You get to work late and the boss man’s giving you hell.
Until you’re out on a midnight run
Losing your heart to a beautiful one, and it feels right…
As you lock up the house, turn out the lights
And step out into the night.
And the world is busting at its seams
And you’re just a prisoner of your dreams
Holding on for your life
’Cause you work all day
To blow ’em away in the night.
“The Boss” is writing about the nightly exodus of the “working man” from the modern Pharaoh: the mind-numbing, abusive American workplace that robs so many of their dignity and hope.
The song proceeds with a fantastic account of shattered people finding post-work, nocturnal wholeness in the fast car rides and romances of working-class America:
She’s so pretty that you’re lost in the stars
As you jockey your way through the cars
And sit at the light, as it changes to green
With your faith in your machine
Off you scream into the night.
Unlike Yannai, Springsteen recognizes that the truest redemption happens within the individual: in the blessed, rare moments of the night, out of reach of the cruel binaries of boss man and worker, daytime drudgery and nighttime deliverance:
Hell, all day they’re busting you up on the outside,
But tonight you’re gonna break on through to the inside
And it’ll be right, it’ll be right
And it’ll be tonight…
You run sad and free
Until all you can see
Is the night.
Yannai’s sacred hymn, Springsteen’s profane song; Yannai’s Jewish people, Springsteen’s working-class individual; Yannai’s outer redemption from oppression, Springsteen’s inner liberation in the midst of oppression; Yannai’s God as redeemer, Springsteen’s “everyman” fighting nightly for redemption.

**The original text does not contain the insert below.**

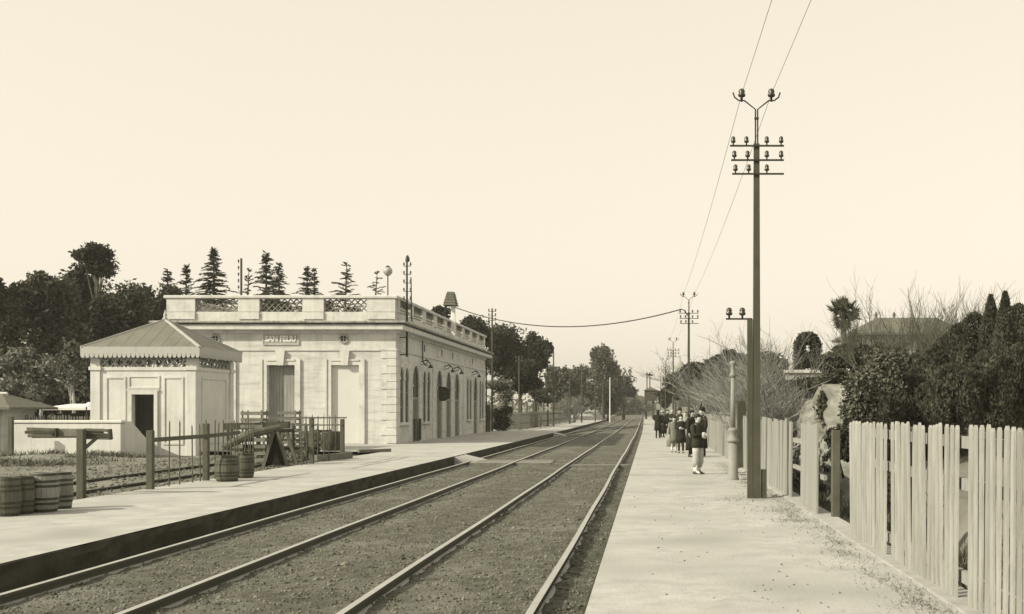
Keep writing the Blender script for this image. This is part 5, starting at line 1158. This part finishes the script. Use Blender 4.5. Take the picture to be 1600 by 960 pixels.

The two artists’ ideas could not be more different, and yet as we’ve seen, they could not be more similar. This is because Yannai and Springsteen both write about the liberation that we experience at night.
Beyond their references to experience at night in real-time, Yannai and Springsteen are using the night as a provocative symbol for the darkness in which we all find ourselves during our lives. Certainly, people who are politically, economically and physically oppressed live in the worst darkness of all. But even the freest of us enter, at times, the deep dark of spiritual, moral and psychic crisis, the nighttime from which we feel we can never escape.
Why, then, such joy from our poets about redemption at night? Because they recognize that however agonizing and slow, despair does dissipate as morning comes and light arises. Night is their metaphoric way of entering the mystery of the human journey that, like the nighttime, covers us as we sleep and prepare for a new day.
Their words, like the Passover story, like the struggle of every person to be free in every sense of that word, point toward the hard-borne gift that God gave to us in that primordial time – when night and day passed over the first people on Earth. That gift is hope.